É preciso observar nesse ponto que a produção de armamentos por empresas privadas ou públicas é uma atividade reprodutora de capital. Por meio do circuito correspondente, é produzido valor adicional, ou seja, valor necessário (pagamento daqueles que trabalham nessa atividade) e valor excedente que assume a forma aparente de lucro, aquela parte que remunera os proprietários. Contudo, os gastos militares têm uma dimensão destrutiva: eles podem ser necessários para a defesa e ambição territorial dos países, mas desperdiçam recursos da sociedade que poderiam ser melhor gastos no incremento do bem-estar social.
Para completar o argumento é preciso ver que os gastos do Estado, seja com infraestrutura seja com armas em geral, permitem a realização do capital na forma de mercadorias, mas não entram diretamente no circuito da reprodução do capital, tal como acontece com os dispêndios em máquinas, equipamentos e instalações.
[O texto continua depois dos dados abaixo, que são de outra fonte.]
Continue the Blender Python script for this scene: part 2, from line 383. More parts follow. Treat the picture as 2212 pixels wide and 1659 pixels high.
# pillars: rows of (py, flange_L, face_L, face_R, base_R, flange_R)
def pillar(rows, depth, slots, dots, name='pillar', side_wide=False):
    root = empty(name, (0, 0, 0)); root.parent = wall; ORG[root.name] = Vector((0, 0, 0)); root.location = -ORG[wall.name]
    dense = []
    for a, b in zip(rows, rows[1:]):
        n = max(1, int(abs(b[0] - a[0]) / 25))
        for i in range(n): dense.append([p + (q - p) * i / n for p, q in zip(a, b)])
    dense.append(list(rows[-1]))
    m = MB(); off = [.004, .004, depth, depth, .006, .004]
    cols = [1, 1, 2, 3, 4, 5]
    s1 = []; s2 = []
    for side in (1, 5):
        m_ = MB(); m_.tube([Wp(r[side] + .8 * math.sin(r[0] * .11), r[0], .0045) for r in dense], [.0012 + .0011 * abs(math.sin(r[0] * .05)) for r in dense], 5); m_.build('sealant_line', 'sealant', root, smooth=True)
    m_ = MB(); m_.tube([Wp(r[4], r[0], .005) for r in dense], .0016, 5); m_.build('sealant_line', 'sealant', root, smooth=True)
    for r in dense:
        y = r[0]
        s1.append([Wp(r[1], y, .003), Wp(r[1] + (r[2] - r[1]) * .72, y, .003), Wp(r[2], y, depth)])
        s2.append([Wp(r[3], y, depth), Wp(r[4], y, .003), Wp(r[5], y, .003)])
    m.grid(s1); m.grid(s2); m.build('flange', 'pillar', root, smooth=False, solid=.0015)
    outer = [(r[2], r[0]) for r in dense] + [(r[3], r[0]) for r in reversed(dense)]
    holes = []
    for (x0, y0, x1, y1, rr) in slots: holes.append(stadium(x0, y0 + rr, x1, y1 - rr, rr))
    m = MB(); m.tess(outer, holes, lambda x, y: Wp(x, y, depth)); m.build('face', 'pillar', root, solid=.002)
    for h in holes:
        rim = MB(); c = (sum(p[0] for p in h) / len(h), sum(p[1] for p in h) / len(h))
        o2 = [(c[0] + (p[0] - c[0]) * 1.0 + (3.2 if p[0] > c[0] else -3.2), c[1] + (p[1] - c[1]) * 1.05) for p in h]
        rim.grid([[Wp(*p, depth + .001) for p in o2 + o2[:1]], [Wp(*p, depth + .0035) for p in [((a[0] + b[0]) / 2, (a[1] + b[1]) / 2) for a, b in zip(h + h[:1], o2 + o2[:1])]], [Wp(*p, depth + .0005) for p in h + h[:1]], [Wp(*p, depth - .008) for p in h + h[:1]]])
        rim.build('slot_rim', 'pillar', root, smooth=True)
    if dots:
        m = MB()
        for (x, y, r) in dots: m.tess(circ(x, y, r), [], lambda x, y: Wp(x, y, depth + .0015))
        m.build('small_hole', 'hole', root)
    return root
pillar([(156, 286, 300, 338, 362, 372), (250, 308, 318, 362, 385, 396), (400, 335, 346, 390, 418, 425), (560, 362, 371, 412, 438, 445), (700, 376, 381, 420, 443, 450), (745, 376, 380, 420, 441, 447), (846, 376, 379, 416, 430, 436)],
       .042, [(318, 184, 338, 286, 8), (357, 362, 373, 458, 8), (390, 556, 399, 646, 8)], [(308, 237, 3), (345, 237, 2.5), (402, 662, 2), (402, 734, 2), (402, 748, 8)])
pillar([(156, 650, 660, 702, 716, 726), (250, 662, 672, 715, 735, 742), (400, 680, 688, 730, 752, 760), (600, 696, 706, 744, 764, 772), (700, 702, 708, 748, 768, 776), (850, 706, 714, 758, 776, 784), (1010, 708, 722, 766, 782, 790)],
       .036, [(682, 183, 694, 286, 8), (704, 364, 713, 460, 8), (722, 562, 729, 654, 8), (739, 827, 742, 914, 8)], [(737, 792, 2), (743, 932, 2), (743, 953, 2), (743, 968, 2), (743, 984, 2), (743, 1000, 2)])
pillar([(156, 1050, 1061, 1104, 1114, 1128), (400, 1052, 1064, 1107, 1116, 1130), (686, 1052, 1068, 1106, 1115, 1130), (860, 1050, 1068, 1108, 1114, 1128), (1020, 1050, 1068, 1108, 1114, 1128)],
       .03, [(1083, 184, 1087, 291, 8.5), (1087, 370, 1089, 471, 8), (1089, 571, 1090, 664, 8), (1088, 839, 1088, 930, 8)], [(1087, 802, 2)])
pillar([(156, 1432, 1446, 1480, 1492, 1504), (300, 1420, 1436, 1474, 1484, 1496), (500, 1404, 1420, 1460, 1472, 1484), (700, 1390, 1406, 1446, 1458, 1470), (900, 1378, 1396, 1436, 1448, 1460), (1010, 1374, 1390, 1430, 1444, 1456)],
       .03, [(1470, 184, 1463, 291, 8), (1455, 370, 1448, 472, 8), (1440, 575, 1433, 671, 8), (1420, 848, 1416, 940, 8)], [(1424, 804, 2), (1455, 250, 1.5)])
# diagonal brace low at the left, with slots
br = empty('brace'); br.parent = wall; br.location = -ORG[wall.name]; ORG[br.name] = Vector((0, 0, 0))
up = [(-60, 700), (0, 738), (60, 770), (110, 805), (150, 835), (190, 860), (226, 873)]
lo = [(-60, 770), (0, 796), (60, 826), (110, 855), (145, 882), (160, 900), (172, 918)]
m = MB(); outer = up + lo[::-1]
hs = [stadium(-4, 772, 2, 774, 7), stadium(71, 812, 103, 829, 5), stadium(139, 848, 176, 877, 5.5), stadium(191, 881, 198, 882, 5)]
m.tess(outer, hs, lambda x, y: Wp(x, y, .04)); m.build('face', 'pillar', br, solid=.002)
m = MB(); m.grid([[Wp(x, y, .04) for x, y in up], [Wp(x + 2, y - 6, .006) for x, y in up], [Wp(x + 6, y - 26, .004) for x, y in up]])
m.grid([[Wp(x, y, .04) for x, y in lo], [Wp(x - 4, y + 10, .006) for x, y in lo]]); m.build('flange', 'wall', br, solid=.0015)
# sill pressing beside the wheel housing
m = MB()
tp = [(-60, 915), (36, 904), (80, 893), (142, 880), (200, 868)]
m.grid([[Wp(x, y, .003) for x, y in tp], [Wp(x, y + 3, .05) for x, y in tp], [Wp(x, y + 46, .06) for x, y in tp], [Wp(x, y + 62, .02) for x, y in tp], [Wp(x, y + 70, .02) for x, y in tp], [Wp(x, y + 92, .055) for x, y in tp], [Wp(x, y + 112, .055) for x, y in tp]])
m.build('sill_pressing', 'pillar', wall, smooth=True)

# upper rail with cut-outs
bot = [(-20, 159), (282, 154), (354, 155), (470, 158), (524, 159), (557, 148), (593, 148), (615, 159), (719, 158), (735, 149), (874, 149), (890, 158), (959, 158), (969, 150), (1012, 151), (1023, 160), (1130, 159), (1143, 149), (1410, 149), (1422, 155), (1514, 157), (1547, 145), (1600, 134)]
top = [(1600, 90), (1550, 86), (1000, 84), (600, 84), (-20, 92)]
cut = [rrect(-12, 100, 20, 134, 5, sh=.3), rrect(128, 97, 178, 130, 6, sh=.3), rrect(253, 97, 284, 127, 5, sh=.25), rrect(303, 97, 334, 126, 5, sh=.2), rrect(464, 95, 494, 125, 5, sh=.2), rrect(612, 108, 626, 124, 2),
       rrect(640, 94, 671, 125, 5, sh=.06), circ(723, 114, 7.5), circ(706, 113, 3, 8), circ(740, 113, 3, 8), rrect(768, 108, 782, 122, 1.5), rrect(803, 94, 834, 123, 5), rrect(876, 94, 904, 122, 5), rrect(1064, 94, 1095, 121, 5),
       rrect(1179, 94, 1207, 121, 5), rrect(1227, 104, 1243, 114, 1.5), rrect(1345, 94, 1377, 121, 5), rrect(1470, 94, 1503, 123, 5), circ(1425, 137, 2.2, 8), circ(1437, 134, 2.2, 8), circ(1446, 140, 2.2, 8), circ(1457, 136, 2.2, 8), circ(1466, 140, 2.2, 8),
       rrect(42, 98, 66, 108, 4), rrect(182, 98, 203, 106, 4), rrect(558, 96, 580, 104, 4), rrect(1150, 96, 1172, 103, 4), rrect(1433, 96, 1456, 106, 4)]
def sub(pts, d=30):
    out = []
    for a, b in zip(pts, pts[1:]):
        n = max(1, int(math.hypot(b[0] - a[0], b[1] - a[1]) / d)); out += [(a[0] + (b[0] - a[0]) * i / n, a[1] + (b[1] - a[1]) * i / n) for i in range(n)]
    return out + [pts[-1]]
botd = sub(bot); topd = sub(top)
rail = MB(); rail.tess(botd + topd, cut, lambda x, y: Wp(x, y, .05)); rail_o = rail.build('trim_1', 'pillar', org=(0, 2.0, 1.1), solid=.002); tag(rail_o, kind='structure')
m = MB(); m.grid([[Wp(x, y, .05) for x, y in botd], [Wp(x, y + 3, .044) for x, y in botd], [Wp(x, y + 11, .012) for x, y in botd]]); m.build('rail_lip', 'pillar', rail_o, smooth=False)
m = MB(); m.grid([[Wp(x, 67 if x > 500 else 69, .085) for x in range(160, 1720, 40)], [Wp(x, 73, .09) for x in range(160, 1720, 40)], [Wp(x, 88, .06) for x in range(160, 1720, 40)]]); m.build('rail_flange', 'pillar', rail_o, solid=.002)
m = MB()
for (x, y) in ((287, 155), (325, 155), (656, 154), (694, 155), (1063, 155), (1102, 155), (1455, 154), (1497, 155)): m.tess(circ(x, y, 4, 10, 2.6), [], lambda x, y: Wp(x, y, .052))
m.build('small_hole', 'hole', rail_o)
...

Contudo, há uma diferença entre os gastos militares e os gastos com estradas, pontes etc.; os primeiros são semelhantes aos dispêndios com bens de luxo, ou seja, consomem parte do excedente gerado na produção; os segundos, por sua vez, tal como os gastos provindos dos salários, criam condições para a continuidade do processo produtivo.
[1] Professor aposentado da FEA/USP. Correio eletrônico: eleuter@usp.br; Blogue na internet: https://eleuterioprado.blog
[2] Roberts, Michael – From welfare to warfare: military Keynesianism. The next recession blog, 22/03/2025.
[3] Bofinger, Peter – Germany ditches debt brake – A fiscal revolutions begin. Social Europe, 21/03/2025.